Create (Even) More Contrast with a Wash
5 Tips and Tricks for Achieving More Depth and Contrast with a Wash
Tip 1: Using Washes for Skin Tones
For skin colours, our washes are excellent for creating subtle tonal differences, like sickly skin, tanned skin, or other, more alien tones.
For this guy, we used Purple Tone wash over Opal Skin to give the face a sicklier pale appearance.
Other fun tones could be red, blue, or even green to tone the skin to work as either a contrast to an armour on the model, or to create focus points on centrepieces in your army.
Tip 2: Control the Wash
Controlling the flow of wash is something you will get better at over time, and you will find that using different tones on specific areas and materials becomes easier with experience.
Being mindful of this when you apply your washes and by taking inspiration from this page, your results will improve very fast.
Tip 3: Orc Skin, Naturally
You can go absolutely nuts with fantasy humanoids, but this is one fun recipe for that classic orc look.

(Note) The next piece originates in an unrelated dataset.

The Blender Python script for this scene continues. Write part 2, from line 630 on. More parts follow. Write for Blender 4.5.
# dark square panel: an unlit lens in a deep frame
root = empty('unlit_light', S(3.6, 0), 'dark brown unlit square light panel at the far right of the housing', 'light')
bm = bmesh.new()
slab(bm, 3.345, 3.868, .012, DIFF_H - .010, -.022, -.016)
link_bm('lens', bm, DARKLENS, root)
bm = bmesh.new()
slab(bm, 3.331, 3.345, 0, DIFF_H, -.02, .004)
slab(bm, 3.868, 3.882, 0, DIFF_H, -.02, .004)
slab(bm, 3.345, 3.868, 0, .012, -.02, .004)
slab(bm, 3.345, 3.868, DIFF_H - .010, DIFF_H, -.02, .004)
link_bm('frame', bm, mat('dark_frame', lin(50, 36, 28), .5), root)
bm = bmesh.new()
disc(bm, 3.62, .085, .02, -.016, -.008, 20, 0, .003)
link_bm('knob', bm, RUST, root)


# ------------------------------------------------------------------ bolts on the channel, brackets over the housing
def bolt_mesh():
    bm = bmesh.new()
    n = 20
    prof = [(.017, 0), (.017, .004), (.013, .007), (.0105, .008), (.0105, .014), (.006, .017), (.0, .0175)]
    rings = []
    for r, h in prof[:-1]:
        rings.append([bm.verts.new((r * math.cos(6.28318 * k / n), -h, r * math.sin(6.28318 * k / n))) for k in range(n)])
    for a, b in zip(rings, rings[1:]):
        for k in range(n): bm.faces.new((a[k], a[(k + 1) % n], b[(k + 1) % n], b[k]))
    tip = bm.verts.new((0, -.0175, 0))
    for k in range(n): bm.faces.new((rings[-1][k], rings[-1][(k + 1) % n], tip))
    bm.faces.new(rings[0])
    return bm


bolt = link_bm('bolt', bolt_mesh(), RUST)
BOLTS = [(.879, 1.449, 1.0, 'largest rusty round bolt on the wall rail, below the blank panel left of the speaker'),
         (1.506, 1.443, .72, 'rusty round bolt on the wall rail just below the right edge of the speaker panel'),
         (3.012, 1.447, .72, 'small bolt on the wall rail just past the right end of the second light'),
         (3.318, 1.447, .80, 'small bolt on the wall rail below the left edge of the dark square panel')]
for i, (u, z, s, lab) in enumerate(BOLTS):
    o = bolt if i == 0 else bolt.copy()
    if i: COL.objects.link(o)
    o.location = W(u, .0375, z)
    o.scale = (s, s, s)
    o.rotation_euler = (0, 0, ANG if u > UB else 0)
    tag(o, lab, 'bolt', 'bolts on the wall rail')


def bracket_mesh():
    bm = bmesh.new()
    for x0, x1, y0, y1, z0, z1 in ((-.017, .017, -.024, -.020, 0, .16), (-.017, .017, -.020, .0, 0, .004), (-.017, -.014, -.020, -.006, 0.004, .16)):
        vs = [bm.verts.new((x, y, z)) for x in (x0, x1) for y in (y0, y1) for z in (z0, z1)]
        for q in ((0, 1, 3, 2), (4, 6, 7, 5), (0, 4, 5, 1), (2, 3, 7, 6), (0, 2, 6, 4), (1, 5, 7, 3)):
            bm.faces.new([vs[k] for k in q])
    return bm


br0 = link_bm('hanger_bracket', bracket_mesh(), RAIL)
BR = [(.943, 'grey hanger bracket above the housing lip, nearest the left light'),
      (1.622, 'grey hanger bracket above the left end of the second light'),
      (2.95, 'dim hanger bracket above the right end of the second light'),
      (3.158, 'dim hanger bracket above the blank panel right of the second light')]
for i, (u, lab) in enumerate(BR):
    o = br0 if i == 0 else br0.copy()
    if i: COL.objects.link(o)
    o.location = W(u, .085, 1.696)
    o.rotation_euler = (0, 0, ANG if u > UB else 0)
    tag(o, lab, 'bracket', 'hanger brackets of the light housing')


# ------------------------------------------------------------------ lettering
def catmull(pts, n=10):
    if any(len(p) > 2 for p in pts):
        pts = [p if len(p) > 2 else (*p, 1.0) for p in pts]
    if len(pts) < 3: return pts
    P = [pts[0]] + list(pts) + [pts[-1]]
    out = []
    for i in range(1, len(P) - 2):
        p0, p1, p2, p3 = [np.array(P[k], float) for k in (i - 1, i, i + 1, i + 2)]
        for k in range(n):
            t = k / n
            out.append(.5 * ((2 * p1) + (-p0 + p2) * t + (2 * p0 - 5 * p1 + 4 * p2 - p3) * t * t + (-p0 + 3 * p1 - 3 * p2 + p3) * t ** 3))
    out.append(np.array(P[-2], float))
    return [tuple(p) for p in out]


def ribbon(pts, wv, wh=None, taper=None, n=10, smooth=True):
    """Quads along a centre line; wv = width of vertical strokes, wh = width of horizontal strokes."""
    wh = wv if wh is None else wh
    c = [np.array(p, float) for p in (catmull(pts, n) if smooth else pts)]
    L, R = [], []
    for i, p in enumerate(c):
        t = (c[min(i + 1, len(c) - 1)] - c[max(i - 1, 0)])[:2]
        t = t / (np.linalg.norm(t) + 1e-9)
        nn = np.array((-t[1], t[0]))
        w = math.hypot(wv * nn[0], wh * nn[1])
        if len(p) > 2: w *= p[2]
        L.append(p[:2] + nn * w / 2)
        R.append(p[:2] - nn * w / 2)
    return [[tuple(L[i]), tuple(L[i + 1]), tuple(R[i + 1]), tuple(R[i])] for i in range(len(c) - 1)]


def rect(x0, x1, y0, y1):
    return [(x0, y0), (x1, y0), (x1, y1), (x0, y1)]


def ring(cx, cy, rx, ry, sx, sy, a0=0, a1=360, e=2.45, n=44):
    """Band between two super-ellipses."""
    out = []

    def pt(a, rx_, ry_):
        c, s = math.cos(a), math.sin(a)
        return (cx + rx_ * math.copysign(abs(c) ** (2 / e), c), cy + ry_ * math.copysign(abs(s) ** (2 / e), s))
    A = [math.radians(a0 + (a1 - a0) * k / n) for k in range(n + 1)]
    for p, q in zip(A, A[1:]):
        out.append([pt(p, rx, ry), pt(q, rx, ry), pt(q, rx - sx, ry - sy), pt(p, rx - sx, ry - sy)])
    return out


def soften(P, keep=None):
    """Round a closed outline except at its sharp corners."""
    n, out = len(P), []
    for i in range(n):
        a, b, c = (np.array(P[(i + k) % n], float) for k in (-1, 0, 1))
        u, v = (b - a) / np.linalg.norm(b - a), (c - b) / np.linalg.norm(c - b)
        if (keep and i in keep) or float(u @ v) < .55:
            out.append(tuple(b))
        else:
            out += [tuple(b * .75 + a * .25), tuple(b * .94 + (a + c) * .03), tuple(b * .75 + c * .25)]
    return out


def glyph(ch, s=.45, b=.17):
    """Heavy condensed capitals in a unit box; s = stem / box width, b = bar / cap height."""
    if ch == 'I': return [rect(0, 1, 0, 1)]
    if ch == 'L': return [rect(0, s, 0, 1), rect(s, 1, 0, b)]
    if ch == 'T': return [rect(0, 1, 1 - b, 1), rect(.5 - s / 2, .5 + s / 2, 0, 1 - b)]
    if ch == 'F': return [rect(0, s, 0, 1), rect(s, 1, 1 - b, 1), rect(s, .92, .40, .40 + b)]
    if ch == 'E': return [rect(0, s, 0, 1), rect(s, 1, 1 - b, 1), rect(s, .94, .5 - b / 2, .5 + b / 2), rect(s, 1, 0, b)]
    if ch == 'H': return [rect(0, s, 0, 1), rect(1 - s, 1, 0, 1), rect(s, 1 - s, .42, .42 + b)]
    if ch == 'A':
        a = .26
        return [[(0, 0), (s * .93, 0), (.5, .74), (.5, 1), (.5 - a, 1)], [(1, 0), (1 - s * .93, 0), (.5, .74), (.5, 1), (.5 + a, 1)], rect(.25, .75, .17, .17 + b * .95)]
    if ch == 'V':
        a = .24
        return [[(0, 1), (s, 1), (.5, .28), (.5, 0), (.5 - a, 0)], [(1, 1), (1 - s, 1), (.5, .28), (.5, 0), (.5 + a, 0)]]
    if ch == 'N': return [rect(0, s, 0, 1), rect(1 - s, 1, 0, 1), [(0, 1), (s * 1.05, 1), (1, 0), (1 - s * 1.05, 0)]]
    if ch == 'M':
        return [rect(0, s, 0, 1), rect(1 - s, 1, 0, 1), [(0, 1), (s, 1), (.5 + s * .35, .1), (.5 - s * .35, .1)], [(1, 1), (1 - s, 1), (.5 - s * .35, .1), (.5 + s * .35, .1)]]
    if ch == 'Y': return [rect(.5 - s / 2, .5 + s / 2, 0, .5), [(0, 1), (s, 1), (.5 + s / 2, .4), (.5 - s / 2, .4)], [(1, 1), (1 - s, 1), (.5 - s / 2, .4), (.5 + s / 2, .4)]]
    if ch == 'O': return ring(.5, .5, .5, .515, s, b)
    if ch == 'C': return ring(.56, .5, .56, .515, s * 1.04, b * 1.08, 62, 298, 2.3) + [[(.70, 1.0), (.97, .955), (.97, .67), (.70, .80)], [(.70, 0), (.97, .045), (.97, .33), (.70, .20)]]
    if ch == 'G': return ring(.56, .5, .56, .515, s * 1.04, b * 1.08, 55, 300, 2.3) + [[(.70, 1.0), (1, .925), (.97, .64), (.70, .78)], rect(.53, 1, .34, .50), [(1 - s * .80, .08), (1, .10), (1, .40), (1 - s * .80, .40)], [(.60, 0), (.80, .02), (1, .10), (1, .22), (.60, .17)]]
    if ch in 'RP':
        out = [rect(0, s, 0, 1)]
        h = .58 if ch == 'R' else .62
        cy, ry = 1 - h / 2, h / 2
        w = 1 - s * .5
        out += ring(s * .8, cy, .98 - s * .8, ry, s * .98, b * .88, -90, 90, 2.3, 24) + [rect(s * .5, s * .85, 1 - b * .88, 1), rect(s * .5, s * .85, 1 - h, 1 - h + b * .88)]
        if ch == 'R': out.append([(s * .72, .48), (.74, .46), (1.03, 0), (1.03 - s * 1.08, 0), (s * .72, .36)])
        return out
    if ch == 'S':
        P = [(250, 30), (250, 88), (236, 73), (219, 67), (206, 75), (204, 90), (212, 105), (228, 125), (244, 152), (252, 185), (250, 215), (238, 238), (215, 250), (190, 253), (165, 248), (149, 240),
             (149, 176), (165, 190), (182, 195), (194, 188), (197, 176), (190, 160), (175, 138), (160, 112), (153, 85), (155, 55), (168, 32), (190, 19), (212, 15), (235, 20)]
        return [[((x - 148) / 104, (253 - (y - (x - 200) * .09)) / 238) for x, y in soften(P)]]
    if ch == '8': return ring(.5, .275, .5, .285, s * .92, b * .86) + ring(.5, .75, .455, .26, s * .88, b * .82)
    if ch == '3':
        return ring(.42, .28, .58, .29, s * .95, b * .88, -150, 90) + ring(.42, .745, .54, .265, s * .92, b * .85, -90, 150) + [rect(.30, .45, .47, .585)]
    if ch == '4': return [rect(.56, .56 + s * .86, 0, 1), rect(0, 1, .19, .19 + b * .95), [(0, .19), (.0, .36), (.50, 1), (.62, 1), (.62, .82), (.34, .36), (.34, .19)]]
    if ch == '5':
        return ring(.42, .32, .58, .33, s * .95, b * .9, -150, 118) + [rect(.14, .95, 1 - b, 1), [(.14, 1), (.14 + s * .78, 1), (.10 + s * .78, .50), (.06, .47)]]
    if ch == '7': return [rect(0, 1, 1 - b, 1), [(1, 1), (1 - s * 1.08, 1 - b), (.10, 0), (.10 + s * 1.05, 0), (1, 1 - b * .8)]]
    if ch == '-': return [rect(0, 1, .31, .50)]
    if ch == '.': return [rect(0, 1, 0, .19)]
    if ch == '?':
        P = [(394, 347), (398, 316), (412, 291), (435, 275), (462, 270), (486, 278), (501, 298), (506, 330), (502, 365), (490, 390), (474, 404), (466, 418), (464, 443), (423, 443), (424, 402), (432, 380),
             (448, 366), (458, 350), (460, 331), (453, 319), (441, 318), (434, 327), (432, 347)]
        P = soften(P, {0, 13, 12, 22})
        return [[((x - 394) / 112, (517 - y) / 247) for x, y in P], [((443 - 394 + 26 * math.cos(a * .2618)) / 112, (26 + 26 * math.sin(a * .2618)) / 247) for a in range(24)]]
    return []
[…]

Start with the Warpaints Air Greenskin Colour Triad. Then, apply a Soft Tone Wash followed by Red Tone Wash.
Finish with a drybrush of Greenskin.
Try making a rust wash for the metal parts that flows into the recesses with our Dark Rust or Fresh Rust and Wash Medium .
Tip 4: A Golden Statue
This miniature was given a coat of Greedy Gold with an airbrush, over a Matt Black primer. To get a dark battle-worn armour that suited the model really well, we first gave it a coat of Dark Tone Wash.
Next, to give the armour some more realistic golden tone we used Red Tone Wash as it would create some more contrast on the blue parts of the miniature.
Tip 5: Create Smooth Transitions
With our Wash Mixing Medium you can thin our Washes to ensure an even smoother transition, by glazing it on in a couple of applications. Or achieve a lighter shading effect that better fits lighter colours.
Only your creativity sets the limits of what can be achieved with our washes.